I came of age in an era when "boutique" (ie. made by some guy in a shed) and "true bypass" (supposed to keep your guitar tone intact - if you don't mind signal degradation through two 6 meter cables to and from the board and a dozen patch cables on it) were all the rage. And, of course I caught the bug, too. But I've purchased multi-effects, analog and digital pedals, the whole lot.
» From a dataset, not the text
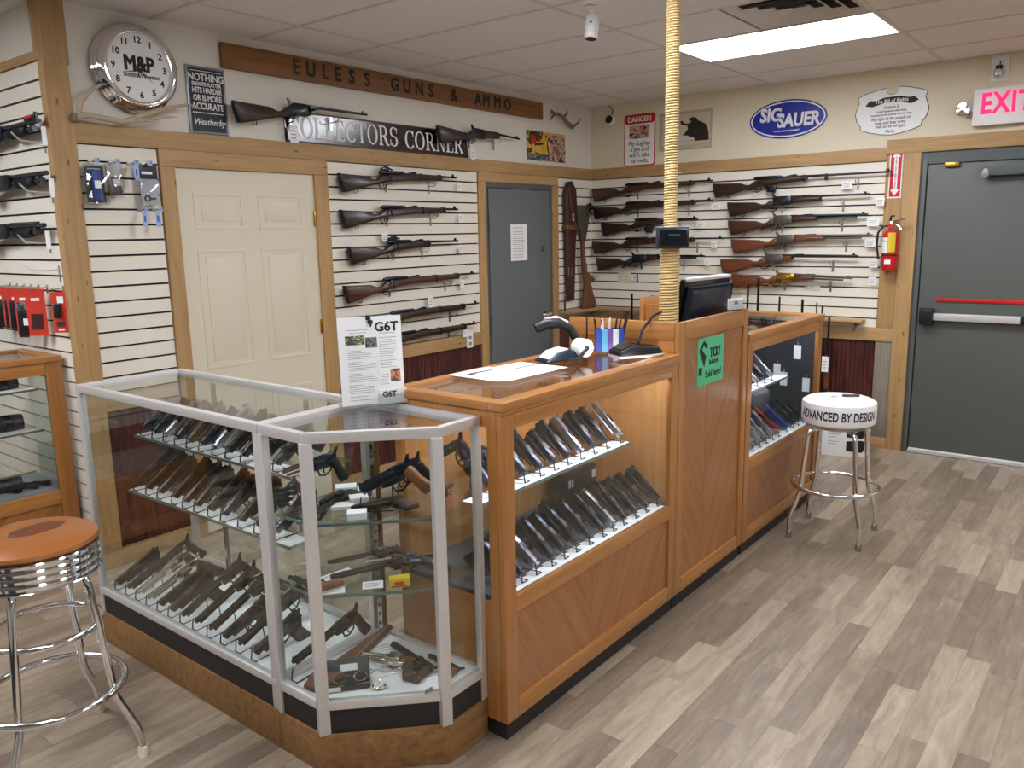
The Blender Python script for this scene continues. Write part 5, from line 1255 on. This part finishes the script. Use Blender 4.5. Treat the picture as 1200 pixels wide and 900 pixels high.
fl_text('G6T', .044, .057, .262, .0012); fl_bar(.03, .085, .241, .2425, 'ink_grey')
fl_bar(-.085, -.02, .207, .238, 'print_photo', 'photo'); fl_bar(-.018, .022, .195, .23, 'print_grey', 'photo'); fl_bar(.062, .096, .075, .118, 'print_peach', 'photo')
onsheet(MB().prism([(.010, .275), (.013, .284), (.008, .288), (-.002, .288), (-.007, .284), (-.004, .275), (.002, .264), (.004, .264)], -.0027, -.0022).build('emblem', 'ink', t))
fl_bar(-.08, -.005, .2555, .2572, 'ink_grey'); fl_bar(-.07, -.012, .2465, .248, 'ink_grey')
for k in range(24):
    if k % 6 == 5: continue
    z = .186-k*.0064; fl_bar(-.08, -.08+(.045 if k % 6 == 0 else random.uniform(.075, .098)), z, z+.0014, 'ink_grey')
for k in range(14): z = .226-k*.0078; fl_bar(.028, .028+random.uniform(.04, .064), z, z+.0014, 'ink_grey')
for k in range(5): z = .10-k*.008; fl_bar(.028, .056, z, z+.0014, 'ink_grey')
for k, z in enumerate((.032, .02)): fl_bar(-.08, -.02+.03*k, z, z+.0014, 'ink_grey')
fl_bar(.021, .0214, .07, .17, 'ink_grey')
bc = onsheet(MB().b(-.012, .004, -.006, .005, .288, .304, .002).build('binder_clip', 'black', t))
onsheet(MB().tube([(-.008, -.004, .29), (-.009, -.005, .268), (.001, -.005, .268), (0, -.004, .29)], .0008, 5).build('clip_wire', 'steel', t))
t2 = thing('business_cards', 'stack of business cards in a clear pocket on the flyer', 'cards', (1.853, 1.985, 1.1155), math.atan2(-.114, .206))
MB().b(-.048, .048, -.014, -.005, .006, .056, 0, Mt).build('card_stack', 'paper', t2); MB().b(-.052, .052, -.0165, -.0145, 0, .04, 0, Mt).build('pocket', 'acrylic', t2)
o = text('G6T', .026, 'ink', t2, -.012, -.0145, .038, bold=.0008); o.matrix_basis = Mt @ o.matrix_basis
# papers on the near oak case
t = thing('paper_sheets', 'white printed sheets lying on the near oak case top', 'paper', (2.36, 1.865, 1.1655), R(-2))
bx('sheet', 'paper', -.17, .19, -.12, .12, 0, .0015, t); bx('sheet', 'paper', -.20, .02, -.10, .14, .0016, .003, t)
MB().prism([(-.17, .06), (-.11, .075), (-.05, .07), (.0, .078), (.0, .086), (-.06, .088), (-.13, .095), (-.17, .085)], .0031, .0034, 0, Matrix(((1, 0, 0, 0), (0, 0, 1, 0), (0, 1, 0, 0), (0, 0, 0, 1)))).build('print_block', 'ink', t)
bx('print_block', 'ink', .05, .17, .02, .032, .0016, .002, t)
for k in range(5): bx('print_line', 'ink_grey', .04, .16, -.03-k*.014, -.025-k*.014, .0016, .002, t)
# label printer with white roll and curved scanner neck
t = thing('paper_roll_holder', 'white paper roll on a black holder by the oak counter back', 'paper roll', (2.74, 1.80, 1.1655), R(-20))
MB().lathe([(.012, 0), (.035, 0), (.037, .003), (.037, .058), (.035, .061), (.012, .061)], 32, Matrix.Translation((0, .03, .05)) @ Matrix.Rotation(R(90), 4, 'X')).build('paper_roll', 'white', t)
MB().cyl((0, -.034, .05), (0, .034, .05), .011).tube([(0, -.036, .05), (-.045, -.04, .016), (-.05, -.04, .004)], .007, 8).build('arm', 'black', t)
MB().prism([(-.17, 0), (.04, 0), (.03, .02), (-.06, .045), (-.12, .035), (-.17, .006)], .0, .10, .006).build('base', 'navy', t)
MB().prism([(-.165, .0), (-.115, .034), (-.06, .044), (-.06, .05), (-.12, .04), (-.17, .004)], .01, .09, .002).build('tear_plate', 'paper_grey', t)
t = thing('handheld_scanner', 'black curved barcode scanner standing behind the paper roll', 'scanner', (2.86, 1.93, 1.1655), R(-40))
MB().b(-.05, .05, -.04, .04, 0, .02, .008).build('stand_foot', 'black', t)
MB().tube([(.03, 0, .015), (.02, 0, .06), (-.01, 0, .11), (-.06, 0, .135), (-.12, 0, .13), (-.16, 0, .115)], [.024, .02, .018, .022, .026, .022], 12).build('body', 'black', t)
MB().tube([(-.02, 0, .134), (-.07, 0, .158), (-.12, 0, .153)], .008, 8).build('top_trim', 'alu_light', t)
# pen box
t = thing('pen_box', 'striped cardboard pen box in front of the tall counter side', 'pen holder', (3.0, 1.83, 1.1655), R(-50))
for x0, mt in ((-.06, 'pen_blue'), (-.036, 'pen_cyan'), (-.012, 'pen_purple'), (.012, 'paper'), (.036, 'pen_blue')): bx('stripe', mt, x0, x0+.024, -.031, -.029, 0, .10, t)
MB().b(-.06, -.058, -.029, .029, 0, .10).b(.058, .06, -.029, .029, 0, .10).b(-.06, .06, .027, .029, 0, .10).b(-.06, .06, -.029, .029, 0, .003).build('carton', 'pen_blue', t)
for i, (x, mt, dx) in enumerate([(-.045, 'black', -.02), (-.03, 'white', .0), (-.02, 'black', -.015), (-.002, 'ivory', .005), (.014, 'black', .02), (.026, 'grip_dark', .025), (.04, 'black', .035), (.048, 'black', .03)]):
    p = thing('pen', ['black pen leftmost in the pen box', 'white marker in the pen box', 'thin black pen beside the white marker', 'ivory pen in the middle of the pen box', 'black pen right of the ivory pen', 'brown pen in the pen box', 'leaning black pen in the pen box', 'black pen rightmost in the pen box'][i], 'pen', (3.0+x*.64, 1.83-x*.76, 1.170), (0, 0, 0), 'pens in the pen box')
    h_ = .13-.004*(i % 3); MB().tube([(0, 0, 0), (dx*.6, -dx*.7, h_)], .0045 if i != 1 else .007, 8).build('barrel', mt, p); MB().tube([(dx*.6, -dx*.7, h_), (dx*.66, -dx*.77, h_+.012)], [.0045, .0025], 8).build('tip', mt, p)
t = thing('antenna_rod', 'thin black rod standing beside the pen box', 'antenna', (2.93, 1.90, 1.1655), 0)
MB().lathe([(0, 0), (.012, 0), (.01, .01), (0, .01)], 12).build('foot', 'black', t); MB().tube([(0, 0, .008), (0, 0, .165)], [.0045, .0035], 8).build('rod', 'black', t)
# card terminal
t = thing('card_terminal', 'black payment terminal at the front of the tall counter side', 'terminal', (2.93, 1.66, 1.1655), R(-28))
MB().prism([(-.10, 0), (.10, 0), (.105, .02), (.085, .04), (-.04, .055), (-.10, .03)], -.05, .05, .006).build('body', 'black', t)
MB().prism([(-.103, .001), (.103, .001), (.103, .012), (-.103, .012)], -.053, .053, .004).build('base_trim', 'alu_light', t)
MB().prism([(-.01, .053), (.075, .044), (.075, .046), (-.01, .056)], -.038, .038).build('screen', 'black_gloss', t)
MB().prism([(-.09, .036), (-.045, .055), (-.045, .058), (-.09, .039)], -.04, .04).build('keypad', 'gun_grey', t)
MB().tube([(.04, .04, .05), (.08, .07, .10), (.15, .10, .15), (.20, .11, .165)], .006, 8).build('cable', 'navy', t)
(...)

My pretty little pedal board.

Since I have stopped gigging regularly, my pedal board has been sitting in my studio and has seen very little in the way of change. My signal path looks like this: Digitech Whammy (check it out on Cul de Sac) › Boss Volume/Expression › Boss TU-2 tuner › Fuzz (alternating between a Z-Vex Fuzz Factory, an EHX Octavix, various Big Muffs and the Jam Pedals Fuzz Phrase pictured here that I used on Innocence) › Jam Pedals Retro Vibe › CAE wah-wah › Strymon Lex rotary emulator › T.Rex Gristle King overdrive/boost › Moog MF Tremolo › tc electronics Flashback x4 delay › Strymon Big Sky reverb.


Drawer full of goodies.

Of course, I still have one and a half drawers full of other goodies that I have accumulated over the years, that I still use from time to time. The Marshall Drive Master in the upper right hand corner here in the picture was the one that started all this madness. There's that huge Fishman acoustic modeling preamp, too, that I should really sell, as I haven't used it for years, but it's just so cool.
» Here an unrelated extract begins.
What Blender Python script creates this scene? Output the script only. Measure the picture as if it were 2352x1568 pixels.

9 series pedals from Electro-Harmonix, NYC.

Nowadays, I tend to buy stuff that is more useful in the studio than it would be on stage, like these two from EHX, which emulate the sounds of classic keyboards. You can hear the Key 9 on Solstice and What it Means. The Mel (as in Mellotron) 9, I used on Shine as a pad in the choruses and i t features pretty heavily on an earlier instrumental, Mice '17. They are great, because I play keyboards like an elephant but I can get close enough with these guys, playing my guitar.


Guitar pedals are more than mere collectibles. Some of them, like the Big Sky and the Gristle King, define my guitar tone, they are nearly always on. Stomp boxes can be real catalysts in the creative process, spicing up an otherwise dull progression. I have based entire songs around a certain effect. Pedals, when used with the right taste, can add so much color and depth to an arrangement.